Car si l’action se déroule en France, le père de famille est belge et la mère d’origine espagnole. Entre eux, il y a de l’eau dans le gaz et c’est justement à Pont-Aven que vient de partir le mari afin de trouver l’inspiration. La mère rêvait d’être décoratrice mais, pour assurer des revenus stables au ménage, elle est employée de bureau.
« Le fond du problème, c’est que Péné de Bruyn estime s’être sacrifiée pour son mari ; Pour permettre à Paul de se consacrer à la peinture, elle a accepté de travailler dans un cabinet de conseillers fiscaux. Et vingt ans après elle y est encore. Alors qu’elle rêvait d’être décoratrice ou brocanteuse. Chiner, dégoter de vieux machins, les rafistoler, les assembler, en faire des merveilles, voilà à quoi elle aimerait occuper ses journées. Si encore Paul de Bruyn avait percé, si encore sa peinture était reconnue ! Mais il fait du rase-mottes depuis vingt ans, inconnu au bataillon des grands artistes contemporains. Un looser, dit sa femme quand elle est vraiment énervée. Autant dire qu’elle s’est sacrifiée pour rien ». (pages 18-19)

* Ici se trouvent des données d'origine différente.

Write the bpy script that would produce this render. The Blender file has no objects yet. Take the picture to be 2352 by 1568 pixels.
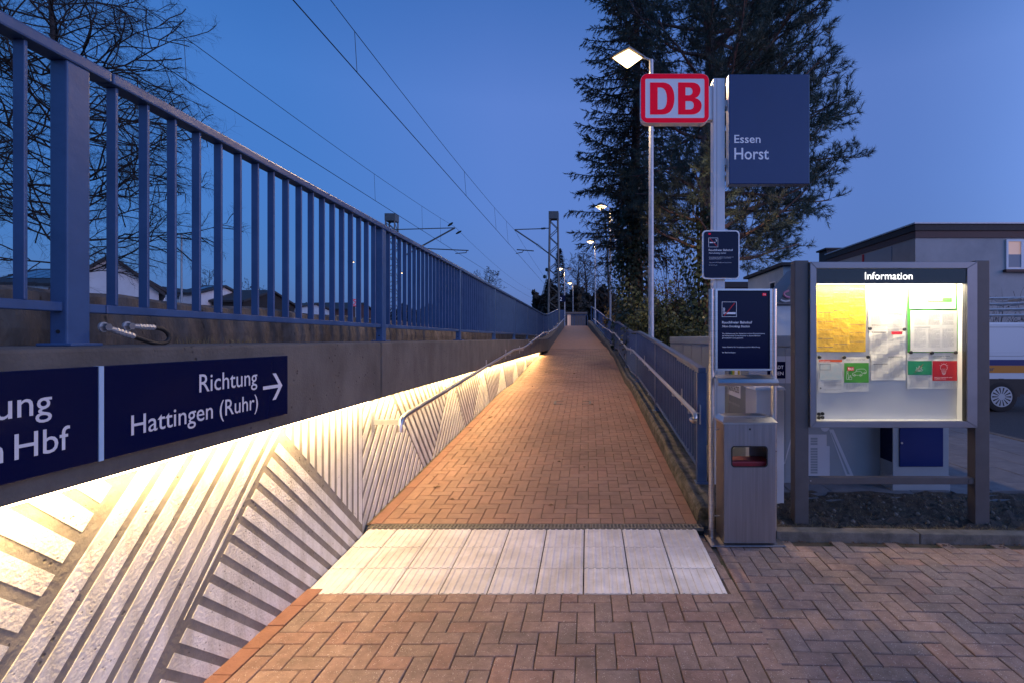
import bpy, bmesh, math, random
from mathutils import Vector, Matrix
random.seed(7)
R = math.radians
SC = bpy.context.scene
COL = SC.collection

# ------------------------------------------------------------------ camera
EYE, F, PX, PY = 1.57, 1140.0, 1350.0, 777.0      # eye height, focal length and principal point (2352 x 1568 units)
cam = bpy.data.cameras.new('camera')
cam.sensor_width = 36; cam.lens = F / 2352 * 36
cam.shift_x = -(PX - 1176) / 2352; cam.shift_y = -(784 - PY) / 2352
cam.clip_start = 0.05; cam.clip_end = 3000
co = bpy.data.objects.new('camera', cam); COL.objects.link(co)
co.location = (0, 0, EYE); co.rotation_euler = (R(90), 0, 0)
SC.camera = co

# ------------------------------------------------------------------ world and sun
SUN_EL, SUN_AZ = 1.0, 116.0        # afterglow low behind the camera, to the right
W = bpy.data.worlds.new('World'); SC.world = W; W.use_nodes = True
nt = W.node_tree; N = nt.nodes; L = nt.links
bg = N['Background']
sky = N.new('ShaderNodeTexSky'); sky.sky_type = 'NISHITA'; sky.sun_disc = False
sky.sun_elevation = R(SUN_EL); sky.sun_rotation = R(SUN_AZ); sky.ozone_density = 4.0; sky.dust_density = 1.0
tc = N.new('ShaderNodeTexCoord'); sep = N.new('ShaderNodeSeparateXYZ'); L.new(tc.outputs['Generated'], sep.inputs[0])
ramp = N.new('ShaderNodeValToRGB'); L.new(sep.outputs['Z'], ramp.inputs[0])
el = ramp.color_ramp.elements
el[0].position = 0.0; el[0].color = (0.085, 0.155, 0.46, 1)
el[1].position = 1.0; el[1].color = (0.012, 0.06, 0.26, 1)
for p, c in ((0.10, (0.120, 0.215, 0.62, 1)), (0.25, (0.125, 0.235, 0.68, 1)), (0.42, (0.128, 0.242, 0.69, 1)), (0.62, (0.045, 0.15, 0.50, 1))):
    e = el.new(p); e.color = c
glow = N.new('ShaderNodeMapRange'); L.new(sep.outputs['X'], glow.inputs[0])
glow.inputs[1].default_value = -1.0; glow.inputs[2].default_value = 1.0
tint = N.new('ShaderNodeValToRGB'); L.new(glow.outputs[0], tint.inputs[0]); te = tint.color_ramp.elements
te[0].position = 0.12; te[0].color = (0.38, 0.78, 0.86, 1); te[1].position = 1.0; te[1].color = (1.05, 0.95, 0.90, 1)
for p, c in ((0.26, (0.50, 0.84, 0.90, 1)), (0.42, (0.98, 1.0, 1.0, 1)), (0.60, (1.06, 1.0, 0.98, 1)), (0.80, (0.92, 0.90, 0.87, 1))):
    e = te.new(p); e.color = c
dirn = N.new('ShaderNodeVectorMath'); dirn.operation = 'DOT_PRODUCT'; L.new(tc.outputs['Generated'], dirn.inputs[0])
dirn.inputs[1].default_value = (math.sin(R(SUN_AZ)), math.cos(R(SUN_AZ)), 0.0)
west = N.new('ShaderNodeMapRange'); west.interpolation_type = 'SMOOTHSTEP'; L.new(dirn.outputs['Value'], west.inputs[0])
west.inputs[1].default_value = 0.05; west.inputs[2].default_value = 1.0; west.inputs[3].default_value = 0.0; west.inputs[4].default_value = 1.0
after = N.new('ShaderNodeMix'); after.data_type = 'RGBA'; L.new(west.outputs[0], after.inputs['Factor'])
after.inputs['A'].default_value = (1, 1, 1, 1); after.inputs['B'].default_value = (5.2, 4.8, 3.9, 1)
mul0 = N.new('ShaderNodeMix'); mul0.data_type = 'RGBA'; mul0.blend_type = 'MULTIPLY'; mul0.inputs['Factor'].default_value = 1
L.new(tint.outputs['Color'], mul0.inputs['A']); L.new(after.outputs['Result'], mul0.inputs['B'])
mul = N.new('ShaderNodeMix'); mul.data_type = 'RGBA'; mul.blend_type = 'MULTIPLY'; mul.inputs['Factor'].default_value = 1
L.new(ramp.outputs[0], mul.inputs['A']); L.new(mul0.outputs['Result'], mul.inputs['B'])
nis = N.new('ShaderNodeMix'); nis.data_type = 'RGBA'; nis.inputs['Factor'].default_value = 0.15
L.new(mul.outputs['Result'], nis.inputs['A']); L.new(sky.outputs[0], nis.inputs['B'])
L.new(nis.outputs['Result'], bg.inputs[0]); bg.inputs[1].default_value = 0.92
sun = bpy.data.lights.new('sun', 'SUN'); sun.energy = 0.58; sun.angle = R(40); sun.color = (1.0, 0.56, 0.46)
so = bpy.data.objects.new('sun', sun); COL.objects.link(so)
so.rotation_euler = Vector((-math.sin(R(SUN_AZ)), -math.cos(R(SUN_AZ)), -0.16)).to_track_quat('-Z', 'Y').to_euler()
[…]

La famille est unanime devant le talent de Gauguin, heureusement car quotidiennement, cette œuvre Arearea, ils peuvent la voir en peinture (ce qui est plus souhaitable que son contraire).
« Cette boîte, la boîte au chien rouge, les trois enfants de Bruyn l’ont toujours connue, elle ne quitte jamais pour ainsi dire la table de la cuisine » (page 14)
Absence de cette illstration dans l'ouvrage
Line, Morgane et Kira se connaissant depuis l’école maternelle et dans une saine ambiance de camaraderie, elles préparent un exposé sur Gauguin. On apprécie d’avoir ainsi, sous forme de dialogues, des opinions diverses sur l’auteur et son œuvre. Tout ce qui touche le célèbre peintre est donc intégré à une fiction très contemporaine.
Le narrateur est omniscient, toutefois Line parle à première personne au début de l’ouvrage :
« Mais maman ne fait même pas le geste de s’en emparer. Trop de désespoir tue » (page 11)
Elle a deux frères :
« Il y a entre Line et lui un accord tacite depuis que leur mère s’est mise en vacances des tâches ménagères (plus de courses, plus de cuisine, plus de ménage) : Clovis gère le matin et le pain, Line s’occupe du soir et du supermarché. Milo, lui, est au-dessus de ces contingences matérielles » (page 20)
C’est d’ailleurs Milo qui aura le mot final de ce roman. Le récit commencé avec la chanson de variété, se termine sur du rap, genre musical auquel Milo s’est déjà essayé plusieurs fois au long du récit.
« Où tu vas, chien rouge, qu’est-ce-que tu fais ?
T’es un drôle de cabot, tu sais.
Sans collier, ni maître, jamais,
Tu vis ta vie de chien libre et vraie,
Une vie d’artiste, ouais.
Allez le chien, s’te plaît !
Fais-nous to p’tit numéro, ouais ! » (page 172).
On relèvera en prime, bien avant dans le récit, une phrase admirable pour un lectorat adolescent : « Après tout, on est sur cette terre pour donner le meilleur de soi-même, pour libérer ce qui se loge au plus profond de ses tripes. Ne pas le faire, c'est tout simplement risquer de passer à côté de soi-même ».
Une chronologie, assez détaillée et sur deux pages, permet au lecteur de retrouver à quelles dates Gauguin est à Pont-Aven (1886 et 1888 en l’occurrence) et quand il séjourne à Tahiti (1891-1893 et 1895-1903). On notera qu’il existe, également pour un lectorat d’élèves du secondaire, la BD Gauguin, loin de la route ! sortie en 213 chez Le Lombard.